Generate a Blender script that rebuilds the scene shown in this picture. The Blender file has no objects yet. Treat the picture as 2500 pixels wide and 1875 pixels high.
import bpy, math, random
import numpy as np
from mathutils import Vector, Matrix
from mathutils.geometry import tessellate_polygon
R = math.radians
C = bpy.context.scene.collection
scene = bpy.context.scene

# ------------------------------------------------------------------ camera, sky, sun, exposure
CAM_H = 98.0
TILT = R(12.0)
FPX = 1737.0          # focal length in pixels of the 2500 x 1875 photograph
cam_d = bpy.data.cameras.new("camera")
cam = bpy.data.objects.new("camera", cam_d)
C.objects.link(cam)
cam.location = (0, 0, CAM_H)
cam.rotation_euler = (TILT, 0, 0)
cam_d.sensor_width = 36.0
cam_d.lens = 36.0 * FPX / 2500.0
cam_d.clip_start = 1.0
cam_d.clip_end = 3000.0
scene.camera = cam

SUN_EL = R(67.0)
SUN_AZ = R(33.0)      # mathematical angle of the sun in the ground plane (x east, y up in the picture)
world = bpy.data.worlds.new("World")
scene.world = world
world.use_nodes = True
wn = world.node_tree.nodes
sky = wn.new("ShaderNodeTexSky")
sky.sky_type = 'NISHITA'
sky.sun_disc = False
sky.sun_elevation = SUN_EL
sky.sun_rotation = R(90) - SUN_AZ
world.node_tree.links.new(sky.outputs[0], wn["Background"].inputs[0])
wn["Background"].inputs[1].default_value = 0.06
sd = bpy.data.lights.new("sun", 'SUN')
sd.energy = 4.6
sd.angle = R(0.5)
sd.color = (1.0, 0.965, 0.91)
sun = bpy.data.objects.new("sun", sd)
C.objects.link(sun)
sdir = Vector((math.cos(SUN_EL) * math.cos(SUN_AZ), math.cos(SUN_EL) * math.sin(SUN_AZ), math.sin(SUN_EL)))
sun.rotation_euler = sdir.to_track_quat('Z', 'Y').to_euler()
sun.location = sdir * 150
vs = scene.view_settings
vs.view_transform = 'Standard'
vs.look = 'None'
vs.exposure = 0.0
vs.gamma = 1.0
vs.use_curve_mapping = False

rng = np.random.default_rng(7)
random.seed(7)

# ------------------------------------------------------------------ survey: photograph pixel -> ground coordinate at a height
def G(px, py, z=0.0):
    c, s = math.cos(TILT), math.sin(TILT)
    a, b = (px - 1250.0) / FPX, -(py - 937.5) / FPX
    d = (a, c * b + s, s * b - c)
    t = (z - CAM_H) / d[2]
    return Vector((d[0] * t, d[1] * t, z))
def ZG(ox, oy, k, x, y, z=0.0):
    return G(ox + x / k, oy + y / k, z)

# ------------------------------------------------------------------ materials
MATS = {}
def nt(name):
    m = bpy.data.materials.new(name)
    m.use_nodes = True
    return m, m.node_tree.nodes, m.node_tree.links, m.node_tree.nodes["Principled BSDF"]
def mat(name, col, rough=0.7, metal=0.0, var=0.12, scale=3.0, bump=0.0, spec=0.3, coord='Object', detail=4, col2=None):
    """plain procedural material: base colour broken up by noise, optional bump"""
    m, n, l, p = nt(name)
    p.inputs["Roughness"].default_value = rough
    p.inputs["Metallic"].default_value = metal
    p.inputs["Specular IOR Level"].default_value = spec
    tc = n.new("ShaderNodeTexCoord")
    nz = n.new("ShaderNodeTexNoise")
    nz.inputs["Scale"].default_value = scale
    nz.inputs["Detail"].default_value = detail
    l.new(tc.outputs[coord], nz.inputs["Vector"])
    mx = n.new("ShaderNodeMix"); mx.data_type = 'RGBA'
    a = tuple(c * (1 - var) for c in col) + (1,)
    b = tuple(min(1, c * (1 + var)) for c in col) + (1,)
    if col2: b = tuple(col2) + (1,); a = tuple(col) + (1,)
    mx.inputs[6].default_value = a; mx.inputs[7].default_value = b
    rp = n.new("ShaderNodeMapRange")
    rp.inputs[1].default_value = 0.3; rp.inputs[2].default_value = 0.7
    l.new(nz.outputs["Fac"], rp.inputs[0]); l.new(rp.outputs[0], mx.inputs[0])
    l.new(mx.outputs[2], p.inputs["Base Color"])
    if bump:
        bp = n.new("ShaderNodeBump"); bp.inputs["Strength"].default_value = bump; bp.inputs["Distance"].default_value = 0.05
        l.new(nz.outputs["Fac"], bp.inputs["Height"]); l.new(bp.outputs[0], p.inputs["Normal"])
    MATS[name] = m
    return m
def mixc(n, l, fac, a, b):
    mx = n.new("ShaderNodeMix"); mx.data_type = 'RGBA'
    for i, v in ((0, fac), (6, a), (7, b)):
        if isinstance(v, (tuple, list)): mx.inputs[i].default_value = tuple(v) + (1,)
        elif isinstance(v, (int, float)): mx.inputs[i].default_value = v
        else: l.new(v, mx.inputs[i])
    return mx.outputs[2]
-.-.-
■ Problem ■
Determine the number of lines in the listing that contain the string "pixels". Write that number and nothing else.

■ Response ■
2